** Start DATA IN THIS EXERCISE **

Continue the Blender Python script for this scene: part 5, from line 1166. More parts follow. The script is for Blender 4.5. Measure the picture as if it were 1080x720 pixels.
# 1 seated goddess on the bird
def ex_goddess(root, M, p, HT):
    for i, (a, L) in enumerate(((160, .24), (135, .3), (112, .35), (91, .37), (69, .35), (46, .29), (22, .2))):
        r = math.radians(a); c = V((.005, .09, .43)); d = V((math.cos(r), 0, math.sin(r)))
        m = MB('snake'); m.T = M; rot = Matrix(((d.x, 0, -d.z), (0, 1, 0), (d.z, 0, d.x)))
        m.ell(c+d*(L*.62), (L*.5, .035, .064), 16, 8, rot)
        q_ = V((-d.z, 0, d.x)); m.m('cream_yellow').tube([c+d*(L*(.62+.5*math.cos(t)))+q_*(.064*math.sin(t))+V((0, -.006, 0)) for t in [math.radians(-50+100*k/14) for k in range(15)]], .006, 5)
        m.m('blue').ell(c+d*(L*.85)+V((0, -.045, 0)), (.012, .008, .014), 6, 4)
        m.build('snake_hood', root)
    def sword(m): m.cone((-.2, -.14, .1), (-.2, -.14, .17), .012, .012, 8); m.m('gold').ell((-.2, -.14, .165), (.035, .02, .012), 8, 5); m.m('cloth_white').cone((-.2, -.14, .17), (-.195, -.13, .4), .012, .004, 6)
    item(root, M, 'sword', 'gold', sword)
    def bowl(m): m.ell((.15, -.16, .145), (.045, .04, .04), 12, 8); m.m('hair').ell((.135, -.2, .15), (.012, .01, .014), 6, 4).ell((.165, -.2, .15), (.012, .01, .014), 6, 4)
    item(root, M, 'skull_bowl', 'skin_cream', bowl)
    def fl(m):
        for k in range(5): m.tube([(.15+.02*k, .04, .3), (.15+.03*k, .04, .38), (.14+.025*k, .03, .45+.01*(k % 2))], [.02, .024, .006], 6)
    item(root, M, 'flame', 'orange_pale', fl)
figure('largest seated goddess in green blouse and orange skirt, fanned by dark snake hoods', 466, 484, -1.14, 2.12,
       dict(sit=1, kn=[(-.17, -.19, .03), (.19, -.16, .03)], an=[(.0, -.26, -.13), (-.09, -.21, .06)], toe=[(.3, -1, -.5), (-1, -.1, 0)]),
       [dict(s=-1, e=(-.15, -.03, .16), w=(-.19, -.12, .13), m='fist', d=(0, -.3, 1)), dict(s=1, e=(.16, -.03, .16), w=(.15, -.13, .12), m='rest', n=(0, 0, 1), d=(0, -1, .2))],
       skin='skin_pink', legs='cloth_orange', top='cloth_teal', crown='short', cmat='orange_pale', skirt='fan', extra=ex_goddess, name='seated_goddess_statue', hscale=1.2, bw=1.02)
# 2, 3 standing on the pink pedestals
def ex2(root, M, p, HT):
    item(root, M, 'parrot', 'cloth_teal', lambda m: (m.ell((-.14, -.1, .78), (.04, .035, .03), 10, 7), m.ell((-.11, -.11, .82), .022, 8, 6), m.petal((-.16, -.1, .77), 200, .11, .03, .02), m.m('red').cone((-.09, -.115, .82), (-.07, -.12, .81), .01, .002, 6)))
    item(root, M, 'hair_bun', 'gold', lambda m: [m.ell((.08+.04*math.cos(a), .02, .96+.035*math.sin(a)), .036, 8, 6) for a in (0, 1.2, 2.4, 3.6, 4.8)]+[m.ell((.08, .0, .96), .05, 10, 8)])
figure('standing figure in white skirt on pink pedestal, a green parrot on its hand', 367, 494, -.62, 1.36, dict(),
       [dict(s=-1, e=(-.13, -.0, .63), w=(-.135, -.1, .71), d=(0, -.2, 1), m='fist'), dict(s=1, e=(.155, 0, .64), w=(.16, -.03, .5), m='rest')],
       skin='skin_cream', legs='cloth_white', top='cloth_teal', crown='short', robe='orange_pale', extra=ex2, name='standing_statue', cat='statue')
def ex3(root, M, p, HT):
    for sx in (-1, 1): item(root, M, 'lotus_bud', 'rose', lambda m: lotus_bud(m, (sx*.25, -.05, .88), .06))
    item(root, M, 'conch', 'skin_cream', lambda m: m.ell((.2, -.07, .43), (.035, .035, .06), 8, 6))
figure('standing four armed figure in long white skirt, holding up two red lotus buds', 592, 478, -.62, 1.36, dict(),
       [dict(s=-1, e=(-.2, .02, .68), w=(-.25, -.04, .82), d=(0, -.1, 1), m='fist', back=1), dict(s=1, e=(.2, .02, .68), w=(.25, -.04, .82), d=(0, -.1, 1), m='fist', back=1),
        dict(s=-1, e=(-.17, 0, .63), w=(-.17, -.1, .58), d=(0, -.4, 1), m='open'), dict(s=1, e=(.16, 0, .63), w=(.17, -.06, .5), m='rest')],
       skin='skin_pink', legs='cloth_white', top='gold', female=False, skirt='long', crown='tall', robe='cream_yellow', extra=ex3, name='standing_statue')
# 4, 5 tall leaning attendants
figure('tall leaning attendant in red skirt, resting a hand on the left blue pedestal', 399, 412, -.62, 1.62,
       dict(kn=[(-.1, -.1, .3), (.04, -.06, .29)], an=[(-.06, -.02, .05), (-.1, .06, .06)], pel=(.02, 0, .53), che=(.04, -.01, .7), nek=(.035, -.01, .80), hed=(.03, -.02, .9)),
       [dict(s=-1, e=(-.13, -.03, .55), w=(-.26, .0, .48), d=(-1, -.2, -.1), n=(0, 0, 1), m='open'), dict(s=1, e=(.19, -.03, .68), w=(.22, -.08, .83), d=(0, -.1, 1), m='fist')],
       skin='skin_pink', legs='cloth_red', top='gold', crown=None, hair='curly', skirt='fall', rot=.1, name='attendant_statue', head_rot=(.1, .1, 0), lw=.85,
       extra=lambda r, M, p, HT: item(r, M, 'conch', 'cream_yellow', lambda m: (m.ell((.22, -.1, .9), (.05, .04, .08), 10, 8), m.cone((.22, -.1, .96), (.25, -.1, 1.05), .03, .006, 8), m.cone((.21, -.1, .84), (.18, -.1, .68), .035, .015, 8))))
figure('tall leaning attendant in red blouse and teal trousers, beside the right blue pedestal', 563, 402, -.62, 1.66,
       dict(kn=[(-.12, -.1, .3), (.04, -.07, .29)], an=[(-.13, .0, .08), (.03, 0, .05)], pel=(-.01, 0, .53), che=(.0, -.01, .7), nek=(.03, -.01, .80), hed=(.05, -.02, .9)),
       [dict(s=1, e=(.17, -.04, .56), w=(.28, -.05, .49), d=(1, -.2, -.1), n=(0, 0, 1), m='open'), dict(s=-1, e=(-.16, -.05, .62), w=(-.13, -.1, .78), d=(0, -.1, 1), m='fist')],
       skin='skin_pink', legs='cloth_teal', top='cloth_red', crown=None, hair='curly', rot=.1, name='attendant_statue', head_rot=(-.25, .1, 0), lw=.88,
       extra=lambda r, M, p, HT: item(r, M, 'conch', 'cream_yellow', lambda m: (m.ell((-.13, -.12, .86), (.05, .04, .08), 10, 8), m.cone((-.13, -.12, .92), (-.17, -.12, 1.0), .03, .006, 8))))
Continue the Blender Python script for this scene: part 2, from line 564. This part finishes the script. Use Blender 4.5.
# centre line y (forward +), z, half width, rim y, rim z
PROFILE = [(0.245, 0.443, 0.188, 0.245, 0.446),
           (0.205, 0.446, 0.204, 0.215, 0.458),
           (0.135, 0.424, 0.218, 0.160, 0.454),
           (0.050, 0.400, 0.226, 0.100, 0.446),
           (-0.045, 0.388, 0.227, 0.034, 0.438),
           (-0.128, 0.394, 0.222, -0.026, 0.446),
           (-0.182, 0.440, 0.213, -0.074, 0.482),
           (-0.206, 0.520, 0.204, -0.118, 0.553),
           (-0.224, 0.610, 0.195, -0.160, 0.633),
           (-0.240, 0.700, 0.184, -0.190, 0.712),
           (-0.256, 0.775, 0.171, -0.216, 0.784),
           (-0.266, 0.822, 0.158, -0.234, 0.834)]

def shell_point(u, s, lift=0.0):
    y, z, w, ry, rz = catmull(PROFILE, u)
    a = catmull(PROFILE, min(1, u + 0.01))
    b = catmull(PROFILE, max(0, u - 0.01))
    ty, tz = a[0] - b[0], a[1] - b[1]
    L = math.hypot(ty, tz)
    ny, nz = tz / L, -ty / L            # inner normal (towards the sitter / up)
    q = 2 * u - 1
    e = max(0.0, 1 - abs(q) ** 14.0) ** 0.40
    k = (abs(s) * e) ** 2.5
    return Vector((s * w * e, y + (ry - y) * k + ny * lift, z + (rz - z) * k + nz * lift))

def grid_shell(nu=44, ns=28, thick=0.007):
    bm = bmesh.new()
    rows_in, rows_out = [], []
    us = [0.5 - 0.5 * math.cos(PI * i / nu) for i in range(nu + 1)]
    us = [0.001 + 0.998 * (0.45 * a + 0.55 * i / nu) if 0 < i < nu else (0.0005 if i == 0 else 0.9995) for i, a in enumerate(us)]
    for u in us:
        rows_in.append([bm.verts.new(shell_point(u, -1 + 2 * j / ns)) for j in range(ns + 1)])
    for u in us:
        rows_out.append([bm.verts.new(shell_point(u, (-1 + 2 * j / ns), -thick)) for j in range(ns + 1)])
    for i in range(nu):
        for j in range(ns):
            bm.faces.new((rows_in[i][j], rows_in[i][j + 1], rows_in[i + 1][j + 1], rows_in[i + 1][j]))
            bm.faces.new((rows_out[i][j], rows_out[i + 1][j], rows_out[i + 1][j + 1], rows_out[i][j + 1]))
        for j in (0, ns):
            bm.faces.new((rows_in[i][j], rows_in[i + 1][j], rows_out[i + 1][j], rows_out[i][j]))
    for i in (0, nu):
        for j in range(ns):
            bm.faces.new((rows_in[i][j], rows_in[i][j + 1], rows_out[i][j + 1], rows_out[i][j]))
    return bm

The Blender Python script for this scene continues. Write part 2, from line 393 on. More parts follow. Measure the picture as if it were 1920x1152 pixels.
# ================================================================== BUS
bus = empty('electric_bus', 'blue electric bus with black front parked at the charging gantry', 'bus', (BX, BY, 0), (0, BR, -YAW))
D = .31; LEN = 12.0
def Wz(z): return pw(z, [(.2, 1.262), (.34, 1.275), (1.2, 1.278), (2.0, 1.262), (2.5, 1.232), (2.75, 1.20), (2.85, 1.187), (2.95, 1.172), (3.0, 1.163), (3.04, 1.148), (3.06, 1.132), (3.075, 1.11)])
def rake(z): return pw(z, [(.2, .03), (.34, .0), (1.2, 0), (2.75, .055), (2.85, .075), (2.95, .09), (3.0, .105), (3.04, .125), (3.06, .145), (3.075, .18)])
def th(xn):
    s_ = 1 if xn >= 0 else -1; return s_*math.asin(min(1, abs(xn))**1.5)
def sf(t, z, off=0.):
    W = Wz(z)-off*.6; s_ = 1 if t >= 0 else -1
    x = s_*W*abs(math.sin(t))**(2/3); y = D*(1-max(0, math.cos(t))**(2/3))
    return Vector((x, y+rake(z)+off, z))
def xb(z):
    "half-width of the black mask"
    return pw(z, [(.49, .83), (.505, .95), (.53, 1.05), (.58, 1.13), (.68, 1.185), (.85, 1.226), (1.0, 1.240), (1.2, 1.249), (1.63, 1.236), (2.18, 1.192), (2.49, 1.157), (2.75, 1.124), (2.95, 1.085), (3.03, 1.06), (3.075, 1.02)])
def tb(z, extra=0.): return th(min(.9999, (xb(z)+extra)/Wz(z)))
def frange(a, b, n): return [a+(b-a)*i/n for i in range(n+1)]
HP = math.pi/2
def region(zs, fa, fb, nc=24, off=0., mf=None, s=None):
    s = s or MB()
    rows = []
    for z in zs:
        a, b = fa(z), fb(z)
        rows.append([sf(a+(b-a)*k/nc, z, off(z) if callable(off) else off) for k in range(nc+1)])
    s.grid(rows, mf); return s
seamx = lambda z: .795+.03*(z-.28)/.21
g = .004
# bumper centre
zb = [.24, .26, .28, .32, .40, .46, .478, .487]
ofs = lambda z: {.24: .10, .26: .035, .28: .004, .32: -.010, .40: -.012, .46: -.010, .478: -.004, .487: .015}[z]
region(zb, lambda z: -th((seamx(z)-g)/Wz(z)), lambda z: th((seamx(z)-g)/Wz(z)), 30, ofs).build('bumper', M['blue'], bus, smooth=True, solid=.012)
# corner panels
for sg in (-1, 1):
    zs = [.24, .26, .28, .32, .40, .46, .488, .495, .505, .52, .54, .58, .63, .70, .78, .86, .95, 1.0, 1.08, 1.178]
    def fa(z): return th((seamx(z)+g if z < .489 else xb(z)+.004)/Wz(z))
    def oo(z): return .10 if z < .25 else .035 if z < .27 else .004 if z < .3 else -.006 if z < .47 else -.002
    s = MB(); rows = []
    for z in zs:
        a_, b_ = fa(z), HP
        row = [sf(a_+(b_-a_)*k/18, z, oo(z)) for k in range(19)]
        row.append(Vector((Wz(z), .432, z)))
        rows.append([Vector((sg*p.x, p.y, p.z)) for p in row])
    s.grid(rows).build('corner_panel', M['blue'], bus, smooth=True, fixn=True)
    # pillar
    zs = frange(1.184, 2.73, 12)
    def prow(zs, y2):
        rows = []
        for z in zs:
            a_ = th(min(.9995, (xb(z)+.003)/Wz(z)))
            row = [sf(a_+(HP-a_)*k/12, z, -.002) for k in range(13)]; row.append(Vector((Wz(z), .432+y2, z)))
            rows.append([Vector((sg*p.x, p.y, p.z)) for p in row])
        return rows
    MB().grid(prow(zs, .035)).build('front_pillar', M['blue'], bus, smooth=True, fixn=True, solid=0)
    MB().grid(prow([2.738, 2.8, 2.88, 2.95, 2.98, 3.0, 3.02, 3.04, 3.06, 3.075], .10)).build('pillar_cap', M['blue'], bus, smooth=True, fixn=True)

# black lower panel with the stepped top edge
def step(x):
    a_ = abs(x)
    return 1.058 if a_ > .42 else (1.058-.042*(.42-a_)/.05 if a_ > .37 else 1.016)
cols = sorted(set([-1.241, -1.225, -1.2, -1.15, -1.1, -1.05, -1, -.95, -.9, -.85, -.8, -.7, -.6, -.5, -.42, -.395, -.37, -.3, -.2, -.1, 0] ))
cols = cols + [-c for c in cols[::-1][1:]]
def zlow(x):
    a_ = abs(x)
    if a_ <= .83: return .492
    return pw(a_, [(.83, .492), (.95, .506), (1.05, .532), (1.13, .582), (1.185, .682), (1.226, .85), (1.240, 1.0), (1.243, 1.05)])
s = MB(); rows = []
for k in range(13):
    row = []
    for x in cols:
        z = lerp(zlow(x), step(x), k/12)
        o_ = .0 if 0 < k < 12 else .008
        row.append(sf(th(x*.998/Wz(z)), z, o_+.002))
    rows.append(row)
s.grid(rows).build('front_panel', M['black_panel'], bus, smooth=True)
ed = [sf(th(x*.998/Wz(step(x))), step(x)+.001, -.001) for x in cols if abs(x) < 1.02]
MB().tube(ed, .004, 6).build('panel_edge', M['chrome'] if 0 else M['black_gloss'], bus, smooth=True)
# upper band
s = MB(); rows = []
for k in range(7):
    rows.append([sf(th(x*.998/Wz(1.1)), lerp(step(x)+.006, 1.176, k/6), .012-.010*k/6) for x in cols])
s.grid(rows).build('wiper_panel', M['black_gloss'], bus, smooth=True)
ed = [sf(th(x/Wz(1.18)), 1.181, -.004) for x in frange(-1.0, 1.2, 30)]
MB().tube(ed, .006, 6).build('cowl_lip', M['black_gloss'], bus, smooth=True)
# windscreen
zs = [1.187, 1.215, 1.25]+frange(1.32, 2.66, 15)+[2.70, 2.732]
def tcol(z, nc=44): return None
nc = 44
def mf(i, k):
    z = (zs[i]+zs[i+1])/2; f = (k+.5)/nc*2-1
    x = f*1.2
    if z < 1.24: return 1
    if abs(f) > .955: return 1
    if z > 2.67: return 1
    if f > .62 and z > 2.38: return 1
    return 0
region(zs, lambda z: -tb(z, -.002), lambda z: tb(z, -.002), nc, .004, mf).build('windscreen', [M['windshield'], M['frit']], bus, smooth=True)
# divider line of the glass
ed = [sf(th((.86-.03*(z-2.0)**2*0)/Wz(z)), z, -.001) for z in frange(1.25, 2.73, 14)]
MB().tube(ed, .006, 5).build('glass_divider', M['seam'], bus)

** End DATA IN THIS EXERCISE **

* TASK DESCRIPTION
Output, from the data above, the lines from the line with "Continue the Blender Python script for this scene: part 2, from" to the line with "return Vector((s *" exactly as they stand, both ends included and nothing else.

* EXERCISE RESULT
Continue the Blender Python script for this scene: part 2, from line 564. This part finishes the script. Use Blender 4.5.
# centre line y (forward +), z, half width, rim y, rim z
PROFILE = [(0.245, 0.443, 0.188, 0.245, 0.446),
           (0.205, 0.446, 0.204, 0.215, 0.458),
           (0.135, 0.424, 0.218, 0.160, 0.454),
           (0.050, 0.400, 0.226, 0.100, 0.446),
           (-0.045, 0.388, 0.227, 0.034, 0.438),
           (-0.128, 0.394, 0.222, -0.026, 0.446),
           (-0.182, 0.440, 0.213, -0.074, 0.482),
           (-0.206, 0.520, 0.204, -0.118, 0.553),
           (-0.224, 0.610, 0.195, -0.160, 0.633),
           (-0.240, 0.700, 0.184, -0.190, 0.712),
           (-0.256, 0.775, 0.171, -0.216, 0.784),
           (-0.266, 0.822, 0.158, -0.234, 0.834)]

def shell_point(u, s, lift=0.0):
    y, z, w, ry, rz = catmull(PROFILE, u)
    a = catmull(PROFILE, min(1, u + 0.01))
    b = catmull(PROFILE, max(0, u - 0.01))
    ty, tz = a[0] - b[0], a[1] - b[1]
    L = math.hypot(ty, tz)
    ny, nz = tz / L, -ty / L            # inner normal (towards the sitter / up)
    q = 2 * u - 1
    e = max(0.0, 1 - abs(q) ** 14.0) ** 0.40
    k = (abs(s) * e) ** 2.5
    return Vector((s * w * e, y + (ry - y) * k + ny * lift, z + (rz - z) * k + nz * lift))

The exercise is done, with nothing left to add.